Die russischen Vertragsvorschläge enthielten diese Kernforderungen:

• keine erneute Erweiterung der NATO nach Osten bis an die russische Westgrenze,

• Rückbau der militärischen NATO-Präsenz auf den Stand von 1997, als NATO-Russland-Grundakte von beiden Seiten vereinbart worden war

• Truppenreduzierung beiderseits der Grenze in einer gemeinsam festzulegenden Breite,

• keine Stationierung von Atomwaffen außerhalb der nationalen Territorien (also auch keine "nukleare Teilhabe" von Nichtatomwaffenstaaten)

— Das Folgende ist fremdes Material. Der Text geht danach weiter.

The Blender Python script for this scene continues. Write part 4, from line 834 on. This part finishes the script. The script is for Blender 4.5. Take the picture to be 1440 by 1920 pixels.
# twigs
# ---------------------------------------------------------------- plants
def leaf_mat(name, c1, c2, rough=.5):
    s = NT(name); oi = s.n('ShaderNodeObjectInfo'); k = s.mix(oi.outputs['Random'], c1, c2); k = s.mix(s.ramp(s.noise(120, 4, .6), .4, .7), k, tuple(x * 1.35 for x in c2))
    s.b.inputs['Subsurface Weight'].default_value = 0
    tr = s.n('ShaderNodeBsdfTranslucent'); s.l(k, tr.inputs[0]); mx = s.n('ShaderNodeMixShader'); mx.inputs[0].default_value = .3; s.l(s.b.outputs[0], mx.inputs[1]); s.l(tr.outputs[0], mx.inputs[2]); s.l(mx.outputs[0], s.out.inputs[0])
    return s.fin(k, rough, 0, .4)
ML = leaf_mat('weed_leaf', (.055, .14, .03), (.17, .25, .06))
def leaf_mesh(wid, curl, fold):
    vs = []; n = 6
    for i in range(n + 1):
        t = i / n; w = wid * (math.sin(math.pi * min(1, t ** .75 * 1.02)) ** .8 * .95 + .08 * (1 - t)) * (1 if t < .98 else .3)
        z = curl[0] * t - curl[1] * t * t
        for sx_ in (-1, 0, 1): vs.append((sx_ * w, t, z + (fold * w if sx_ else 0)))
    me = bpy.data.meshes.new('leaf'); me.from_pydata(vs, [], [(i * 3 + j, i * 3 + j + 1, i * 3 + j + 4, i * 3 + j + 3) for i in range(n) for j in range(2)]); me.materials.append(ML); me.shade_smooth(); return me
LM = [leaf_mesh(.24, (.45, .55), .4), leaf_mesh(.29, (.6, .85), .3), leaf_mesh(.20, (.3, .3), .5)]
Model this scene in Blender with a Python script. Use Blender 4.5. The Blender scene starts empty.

• und keine Stationierung von Kurz- und Mittelstreckenraketen in Europa.

Diese Forderungen lehnten die USA und die NATO Anfang Februar ab. Am 19. Februar 2022 betonte Präsident Selenskyj auf der Münchner Sicherheitskonferenz die Forderung nach einem Nato-Beitritt der Ukraine als Ziel für den Nato-Gipfel in Madrid.

Die analytischen und dadurch auch in ihren Auswirkungen auf die Empfehlungen bedenklichen Schwächen des Gutachtens bedeuten, dass so sinnvolle Empfehlungen wie die folgenden Gefahr laufen, zu Lippenbekenntnissen der Politik missbraucht zu werden, sodass sie von Frieden sprechen und weiter Öl ins Feuer gießen.

Freilich gibt es einige Forderungen der Friedensforschungsinstitute, die es verdienen, im Diskurs mit der Friedensbewegung im Rahmen einer kohärenten Strategie diskutiert und fortentwickelt zu werden:

  • Friedliche Konfliktbearbeitung stärken;
  • Konsequenzen aus konfliktverschärfender Einflussnahme Dritter;
  • Dialog mit Dschihadist:innen suchen;
  • Anreize für die Niederlegung von Waffen schaffen;
  • Nachhaltige Unterstützung von regionalen Akteuren;
  • Nukleare Deeskalation;
  • Kein weiteres nukleares Aufrüsten;
  • Einstieg in Multilateralisierung der Abrüstung;
  • Verzicht auf Ersteinsatz von Atomwaffen;
  • Ausstieg aus nuklearer Teilhabe einleiten.